__STATED GOAL__. Quote every line as given.

----

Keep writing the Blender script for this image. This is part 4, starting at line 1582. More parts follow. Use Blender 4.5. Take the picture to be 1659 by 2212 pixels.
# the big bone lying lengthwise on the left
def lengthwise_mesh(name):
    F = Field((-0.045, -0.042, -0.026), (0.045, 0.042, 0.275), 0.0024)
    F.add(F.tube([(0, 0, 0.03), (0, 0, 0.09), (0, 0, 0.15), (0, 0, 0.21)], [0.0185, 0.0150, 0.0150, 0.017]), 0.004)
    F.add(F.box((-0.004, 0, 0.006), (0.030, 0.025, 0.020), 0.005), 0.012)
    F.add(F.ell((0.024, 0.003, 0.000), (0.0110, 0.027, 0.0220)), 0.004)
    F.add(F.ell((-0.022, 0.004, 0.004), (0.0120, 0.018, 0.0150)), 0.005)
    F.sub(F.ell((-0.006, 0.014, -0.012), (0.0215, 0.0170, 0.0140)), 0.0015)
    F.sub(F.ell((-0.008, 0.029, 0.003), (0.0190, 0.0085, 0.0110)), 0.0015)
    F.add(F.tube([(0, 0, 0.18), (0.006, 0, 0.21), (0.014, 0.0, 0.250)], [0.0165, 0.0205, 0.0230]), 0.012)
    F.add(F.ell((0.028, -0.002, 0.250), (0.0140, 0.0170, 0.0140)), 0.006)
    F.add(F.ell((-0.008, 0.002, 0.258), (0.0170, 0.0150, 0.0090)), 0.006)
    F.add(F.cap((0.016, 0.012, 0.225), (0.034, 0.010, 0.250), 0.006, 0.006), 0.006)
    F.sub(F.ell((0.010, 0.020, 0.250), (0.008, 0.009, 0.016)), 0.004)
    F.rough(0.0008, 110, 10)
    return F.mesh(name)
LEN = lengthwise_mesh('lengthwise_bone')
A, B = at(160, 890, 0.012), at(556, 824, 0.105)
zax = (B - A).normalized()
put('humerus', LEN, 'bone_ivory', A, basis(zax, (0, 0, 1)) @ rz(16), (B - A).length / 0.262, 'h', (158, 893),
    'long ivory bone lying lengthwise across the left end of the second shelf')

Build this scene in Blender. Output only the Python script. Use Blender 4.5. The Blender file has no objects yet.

----

__RESPONSE FOR THIS EXERCISE__.
Keep writing the Blender script for this image. This is part 4, starting at line 1582. More parts follow. Use Blender 4.5. Take the picture to be 1659 by 2212 pixels.
# the big bone lying lengthwise on the left
def lengthwise_mesh(name):
    F = Field((-0.045, -0.042, -0.026), (0.045, 0.042, 0.275), 0.0024)
    F.add(F.tube([(0, 0, 0.03), (0, 0, 0.09), (0, 0, 0.15), (0, 0, 0.21)], [0.0185, 0.0150, 0.0150, 0.017]), 0.004)
    F.add(F.box((-0.004, 0, 0.006), (0.030, 0.025, 0.020), 0.005), 0.012)
    F.add(F.ell((0.024, 0.003, 0.000), (0.0110, 0.027, 0.0220)), 0.004)
    F.add(F.ell((-0.022, 0.004, 0.004), (0.0120, 0.018, 0.0150)), 0.005)
    F.sub(F.ell((-0.006, 0.014, -0.012), (0.0215, 0.0170, 0.0140)), 0.0015)
    F.sub(F.ell((-0.008, 0.029, 0.003), (0.0190, 0.0085, 0.0110)), 0.0015)
    F.add(F.tube([(0, 0, 0.18), (0.006, 0, 0.21), (0.014, 0.0, 0.250)], [0.0165, 0.0205, 0.0230]), 0.012)
    F.add(F.ell((0.028, -0.002, 0.250), (0.0140, 0.0170, 0.0140)), 0.006)
    F.add(F.ell((-0.008, 0.002, 0.258), (0.0170, 0.0150, 0.0090)), 0.006)
    F.add(F.cap((0.016, 0.012, 0.225), (0.034, 0.010, 0.250), 0.006, 0.006), 0.006)
    F.sub(F.ell((0.010, 0.020, 0.250), (0.008, 0.009, 0.016)), 0.004)
    F.rough(0.0008, 110, 10)
    return F.mesh(name)
LEN = lengthwise_mesh('lengthwise_bone')
A, B = at(160, 890, 0.012), at(556, 824, 0.105)
zax = (B - A).normalized()
put('humerus', LEN, 'bone_ivory', A, basis(zax, (0, 0, 1)) @ rz(16), (B - A).length / 0.262, 'h', (158, 893),
    'long ivory bone lying lengthwise across the left end of the second shelf')

Build this scene in Blender. Output only the Python script. Use Blender 4.5. The Blender file has no objects yet.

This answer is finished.